В то же самое время в газете «Times» высказывалось мнение, что кризис близился к концу: «Если голландские государственные деятели убедили своих собратьев принять подобный билль, они заслуживают глубокой благодарности не только от своих соплеменников и английских колонистов в Южной Африке, но также от Великобритании и всего цивилизованного мира». Радость, с какой было получено известие об окончании кризиса, наглядным образом служит несомненным доказательством тому, как мало Англия желала, чтобы кризис разрешился в пользу войны.

Но добрым надеждам не суждено было сбыться. На сцену выступили второстепенные вопросы, которые при ближайшем расследовании оказались первостатейной важности. Уайтлендеры и английские подданные в Южной Африке, убедившиеся в прошлом, как несбыточны бывают обещания президента, настаивали на гарантиях. Предложенная семилетняя льгота заключала в себе лишних два года против того окончательного минимума, который был объявлен Мильнером. Разница в двух годах не служила помехой к принятию льгот, даже несмотря на то, что этим был унижен наш представитель. Но, кроме этого, существовали еще такие условия, которые возбуждали к себе полнейшее недоверие, благодаря хитрому дипломату. Одним из этих условий чужестранец, желавший получить права гражданства, обязывался представить удостоверение в течение известного времени о своей постоянной регистрации. Но закон о регистрации в Трансваале не исполнялся, и таким образом подобное положение сводило весь билль к нулю. В позднейшее время этого закона строго придерживались, как весьма необходимого. Дверь была открыта, но был брошен камень, и она закрылась. Все-таки, приобретя даже права гражданства, пришельцы всецело зависели от резолюции первого раада, и если члены-рудокопы предлагали какую-нибудь реформу, то не только их предложение, но их самих буры могли бы прогнать из заседания своим большинством голосов. Что в состоянии были бы сделать члены оппозиции, если по распоряжению правительства их каждый момент могли лишить всех прав? Ясно, что подобные мероприятия должны были быть осторожно исследованы, прежде чем английское правительство могло бы принять их за окончательное дарование правосудия его подданным. С другой стороны, оно не могло отказаться от тех статей, которыми предлагались различные улучшения в будущем. В результате было решено, чтобы каждое правительство назначило своих представителей для заседания в соединенной комиссии, которая выработала бы билль в окончательной форме. Предложение было доложено рааду 7 августа с добавлением, что сэр Альфред Мильнер будет рассматривать все, включая и третейский суд без вмешательства иностранных держав.

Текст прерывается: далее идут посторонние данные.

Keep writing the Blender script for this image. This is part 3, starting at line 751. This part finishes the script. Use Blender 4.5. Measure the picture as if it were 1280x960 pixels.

На предложение этой соединенной комиссии критики смотрели, как на непрошенное вмешательство во внутренние дела другой страны. Но ведь весь вопрос с самого начала был сосредоточен на внутренних делах другой страны, и в Южной Африке до тех пор не будет спокойствия, пока одна нация старается властвовать над другой. Бесполезно приводить аналогичные случаи и предполагать, что сделала бы Франция, если бы Германия вмешалась в вопрос о льготах. Допустим, что во Франции было бы приблизительно столько же немцев, сколько и французов, и немцы были бы угнетаемы. Германия немедленно вмешалась бы и продолжала бы стоять на своем, пока не добилась бы появления modus vivendi. Трансваальский вопрос представляет из себя единичный случай, подобного положения дела еще не было, и к нему нельзя применить ни одного прецедента, исключая разве того общего правила, что белокожие, будучи больше обременены налогами, могут иметь больше преимуществ. Симпатии, может быть, и клонятся в сторону меньшей нации, но права и справедливость — все на стороне англичан.